In fact, translating the information in this book to highly parallel computing will require some thought. It was written without much thought to the behavior of multicore processors.

That's not the point, though. Multithreaded programming is all about memory access. If you poke the memory in the wrong order, your program will slow way, way down. Compilers are not yet smart enough to do all the work for you.

It's worth talking a bit about how important memory access is. Here's a slide shamelessly stolen from Robert Harkness at the San Diego Supercomputer Center:



Performance in on a log scale. Memory bandwidth has a dramatically lower slope than CPU speed.

You could say that, eventually, performance will be entirely dominated by the usage of memory. However, we're almost there already. High performance data-parallel programming requires the knowledge in this book.

I do wish he'd write a second edition, though. Some of the chip-specific discussions are interesting, but they aren't necessarily relevant anymore.

Lower Performance Multithreaded Code


I should emphasize that most of the stuff in both of these books is useful for pushing performance a bit faster than you'd thought possible.

If you haven't already gotten to the point where you think your code can't be sped up, then you're likely to have more serious problems that will erase the improvements available from these books.
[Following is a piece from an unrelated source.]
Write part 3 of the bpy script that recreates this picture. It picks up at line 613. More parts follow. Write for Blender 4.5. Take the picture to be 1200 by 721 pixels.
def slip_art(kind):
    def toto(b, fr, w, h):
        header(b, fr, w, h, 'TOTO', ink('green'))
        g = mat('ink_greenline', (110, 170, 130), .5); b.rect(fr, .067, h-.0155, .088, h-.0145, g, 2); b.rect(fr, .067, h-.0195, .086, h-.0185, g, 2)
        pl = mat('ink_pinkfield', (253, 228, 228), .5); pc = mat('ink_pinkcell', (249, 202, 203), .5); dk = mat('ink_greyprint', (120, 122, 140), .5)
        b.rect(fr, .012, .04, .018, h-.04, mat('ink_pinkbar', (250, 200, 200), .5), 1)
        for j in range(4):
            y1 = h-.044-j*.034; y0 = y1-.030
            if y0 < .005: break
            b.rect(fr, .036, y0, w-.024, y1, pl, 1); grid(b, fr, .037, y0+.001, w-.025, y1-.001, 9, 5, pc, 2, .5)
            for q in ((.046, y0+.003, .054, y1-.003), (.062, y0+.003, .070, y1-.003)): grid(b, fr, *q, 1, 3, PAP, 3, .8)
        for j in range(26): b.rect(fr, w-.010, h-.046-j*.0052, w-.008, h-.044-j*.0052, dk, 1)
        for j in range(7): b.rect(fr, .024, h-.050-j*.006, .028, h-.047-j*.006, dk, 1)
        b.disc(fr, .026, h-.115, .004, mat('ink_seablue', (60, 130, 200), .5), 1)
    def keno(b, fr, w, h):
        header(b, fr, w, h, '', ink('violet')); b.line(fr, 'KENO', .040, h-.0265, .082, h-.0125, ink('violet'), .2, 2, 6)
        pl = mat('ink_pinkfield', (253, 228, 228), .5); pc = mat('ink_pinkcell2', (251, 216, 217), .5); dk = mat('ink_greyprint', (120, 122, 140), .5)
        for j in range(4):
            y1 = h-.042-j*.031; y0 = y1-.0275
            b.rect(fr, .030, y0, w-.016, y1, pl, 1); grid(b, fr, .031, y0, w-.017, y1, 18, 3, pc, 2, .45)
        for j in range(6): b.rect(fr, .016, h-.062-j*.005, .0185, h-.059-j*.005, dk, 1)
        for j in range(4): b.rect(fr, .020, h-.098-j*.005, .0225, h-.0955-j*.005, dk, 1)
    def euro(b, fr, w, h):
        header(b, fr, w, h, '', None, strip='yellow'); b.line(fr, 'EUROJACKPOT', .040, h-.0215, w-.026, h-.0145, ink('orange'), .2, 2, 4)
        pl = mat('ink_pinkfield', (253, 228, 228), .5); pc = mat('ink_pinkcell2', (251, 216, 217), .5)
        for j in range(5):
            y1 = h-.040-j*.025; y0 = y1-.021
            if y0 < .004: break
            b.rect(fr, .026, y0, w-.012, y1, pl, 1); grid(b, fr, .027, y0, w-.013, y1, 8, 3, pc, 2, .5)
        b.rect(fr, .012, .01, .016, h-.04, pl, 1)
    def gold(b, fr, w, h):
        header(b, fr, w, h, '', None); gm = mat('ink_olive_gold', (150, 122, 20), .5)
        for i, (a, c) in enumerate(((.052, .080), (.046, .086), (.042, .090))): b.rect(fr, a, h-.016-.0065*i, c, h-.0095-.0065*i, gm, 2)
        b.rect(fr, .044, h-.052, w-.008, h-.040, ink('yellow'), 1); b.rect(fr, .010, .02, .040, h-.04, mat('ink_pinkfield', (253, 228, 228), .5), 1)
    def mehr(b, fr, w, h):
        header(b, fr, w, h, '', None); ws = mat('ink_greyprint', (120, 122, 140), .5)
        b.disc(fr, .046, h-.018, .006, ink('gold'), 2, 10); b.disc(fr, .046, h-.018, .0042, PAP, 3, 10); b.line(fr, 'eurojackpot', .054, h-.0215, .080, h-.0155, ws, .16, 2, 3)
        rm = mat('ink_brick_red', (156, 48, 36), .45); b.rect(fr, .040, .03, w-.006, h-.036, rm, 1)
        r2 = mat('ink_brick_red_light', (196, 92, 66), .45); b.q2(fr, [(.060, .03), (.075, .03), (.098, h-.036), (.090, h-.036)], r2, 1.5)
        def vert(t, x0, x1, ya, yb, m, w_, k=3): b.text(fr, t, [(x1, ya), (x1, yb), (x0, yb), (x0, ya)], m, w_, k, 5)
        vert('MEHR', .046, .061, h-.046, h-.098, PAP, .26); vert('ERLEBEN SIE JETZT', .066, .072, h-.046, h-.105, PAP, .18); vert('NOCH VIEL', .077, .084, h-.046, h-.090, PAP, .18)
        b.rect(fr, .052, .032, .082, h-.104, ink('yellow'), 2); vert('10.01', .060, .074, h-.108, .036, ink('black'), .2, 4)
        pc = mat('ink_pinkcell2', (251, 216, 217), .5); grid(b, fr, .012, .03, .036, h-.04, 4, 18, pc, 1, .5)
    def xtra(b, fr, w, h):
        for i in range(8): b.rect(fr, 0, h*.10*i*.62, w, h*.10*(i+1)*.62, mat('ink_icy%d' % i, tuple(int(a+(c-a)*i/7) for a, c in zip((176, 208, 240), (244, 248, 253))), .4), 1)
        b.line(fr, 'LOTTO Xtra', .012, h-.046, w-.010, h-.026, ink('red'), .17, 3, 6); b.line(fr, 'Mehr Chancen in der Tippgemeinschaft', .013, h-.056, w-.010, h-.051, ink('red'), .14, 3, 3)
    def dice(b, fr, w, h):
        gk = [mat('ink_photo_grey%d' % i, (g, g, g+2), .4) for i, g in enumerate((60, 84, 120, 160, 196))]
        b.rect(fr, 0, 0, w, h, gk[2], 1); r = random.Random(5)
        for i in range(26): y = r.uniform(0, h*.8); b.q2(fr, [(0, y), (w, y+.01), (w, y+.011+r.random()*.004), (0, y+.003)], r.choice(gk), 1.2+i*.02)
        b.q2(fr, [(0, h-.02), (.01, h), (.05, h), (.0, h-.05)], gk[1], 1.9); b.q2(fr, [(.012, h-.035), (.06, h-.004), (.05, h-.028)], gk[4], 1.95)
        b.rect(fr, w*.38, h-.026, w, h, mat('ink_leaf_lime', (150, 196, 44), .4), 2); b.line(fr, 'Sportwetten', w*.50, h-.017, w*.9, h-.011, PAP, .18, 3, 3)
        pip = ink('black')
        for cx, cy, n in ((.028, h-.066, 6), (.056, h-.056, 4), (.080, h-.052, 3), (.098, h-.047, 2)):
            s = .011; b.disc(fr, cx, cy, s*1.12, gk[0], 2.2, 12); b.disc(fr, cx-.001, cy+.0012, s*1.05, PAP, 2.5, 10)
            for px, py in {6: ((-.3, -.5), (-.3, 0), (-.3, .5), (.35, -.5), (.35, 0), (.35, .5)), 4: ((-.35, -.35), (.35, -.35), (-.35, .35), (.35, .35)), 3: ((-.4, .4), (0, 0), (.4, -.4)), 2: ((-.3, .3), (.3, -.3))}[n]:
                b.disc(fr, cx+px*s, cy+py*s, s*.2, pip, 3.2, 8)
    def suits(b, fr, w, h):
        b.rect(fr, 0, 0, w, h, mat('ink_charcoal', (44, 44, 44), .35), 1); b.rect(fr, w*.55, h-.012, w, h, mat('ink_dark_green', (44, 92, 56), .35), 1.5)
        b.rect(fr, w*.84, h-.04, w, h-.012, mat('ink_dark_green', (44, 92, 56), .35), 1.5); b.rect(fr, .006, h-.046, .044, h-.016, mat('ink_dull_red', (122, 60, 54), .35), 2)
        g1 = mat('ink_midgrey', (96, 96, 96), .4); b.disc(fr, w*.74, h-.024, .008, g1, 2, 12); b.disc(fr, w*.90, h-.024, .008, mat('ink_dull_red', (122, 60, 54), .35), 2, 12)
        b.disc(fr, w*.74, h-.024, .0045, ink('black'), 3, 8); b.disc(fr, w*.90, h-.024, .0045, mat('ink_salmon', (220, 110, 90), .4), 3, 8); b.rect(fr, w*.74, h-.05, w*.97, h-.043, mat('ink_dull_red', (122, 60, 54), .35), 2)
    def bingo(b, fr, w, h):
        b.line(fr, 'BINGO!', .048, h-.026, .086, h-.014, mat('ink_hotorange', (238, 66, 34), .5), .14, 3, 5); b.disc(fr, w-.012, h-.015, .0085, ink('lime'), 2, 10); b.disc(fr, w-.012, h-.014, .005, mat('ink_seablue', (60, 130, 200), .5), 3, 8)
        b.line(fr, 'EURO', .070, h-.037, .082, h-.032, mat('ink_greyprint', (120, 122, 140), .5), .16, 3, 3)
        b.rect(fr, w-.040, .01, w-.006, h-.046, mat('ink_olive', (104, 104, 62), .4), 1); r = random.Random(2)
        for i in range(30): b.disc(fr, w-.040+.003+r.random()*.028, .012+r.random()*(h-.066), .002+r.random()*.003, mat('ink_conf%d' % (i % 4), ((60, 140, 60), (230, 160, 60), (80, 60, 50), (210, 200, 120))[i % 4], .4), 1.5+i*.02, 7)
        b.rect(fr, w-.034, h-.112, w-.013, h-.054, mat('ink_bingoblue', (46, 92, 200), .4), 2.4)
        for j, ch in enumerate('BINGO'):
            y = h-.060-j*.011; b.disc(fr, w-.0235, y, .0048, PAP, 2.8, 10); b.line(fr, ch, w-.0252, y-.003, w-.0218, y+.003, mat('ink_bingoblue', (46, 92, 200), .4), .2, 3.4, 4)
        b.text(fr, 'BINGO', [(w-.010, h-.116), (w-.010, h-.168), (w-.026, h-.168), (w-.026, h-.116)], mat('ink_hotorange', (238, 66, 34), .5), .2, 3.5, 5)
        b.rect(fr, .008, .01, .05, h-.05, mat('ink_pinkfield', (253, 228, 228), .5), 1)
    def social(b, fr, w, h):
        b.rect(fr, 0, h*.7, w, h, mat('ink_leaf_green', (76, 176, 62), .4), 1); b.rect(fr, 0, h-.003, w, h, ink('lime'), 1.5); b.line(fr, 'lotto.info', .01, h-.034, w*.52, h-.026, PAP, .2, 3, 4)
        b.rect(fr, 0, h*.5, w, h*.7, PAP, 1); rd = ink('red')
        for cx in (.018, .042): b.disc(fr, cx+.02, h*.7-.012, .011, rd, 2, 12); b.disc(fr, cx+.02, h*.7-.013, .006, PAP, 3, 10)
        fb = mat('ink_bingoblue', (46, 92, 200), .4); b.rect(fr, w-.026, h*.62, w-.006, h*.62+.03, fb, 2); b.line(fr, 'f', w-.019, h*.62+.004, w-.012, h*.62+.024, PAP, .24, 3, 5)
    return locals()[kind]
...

Actually, there's one significant exception to that. If you're using a low associativity cache poorly, then you could get almost no cache utilization. In some cases, you can make minor changes to your memory usage and go from no cache utilization to good cache utilization. That's probably a more important change than using a good algorithm.

Generally, however, these books are not what you need to make your web page load faster. None of the code that I've written in the last few years needs this. I'll keep looking for applications, though, because optimizing performance in exotic ways is a fun!

I enjoyed both books a lot even though they didn't seem directly applicable. I hope you will, too.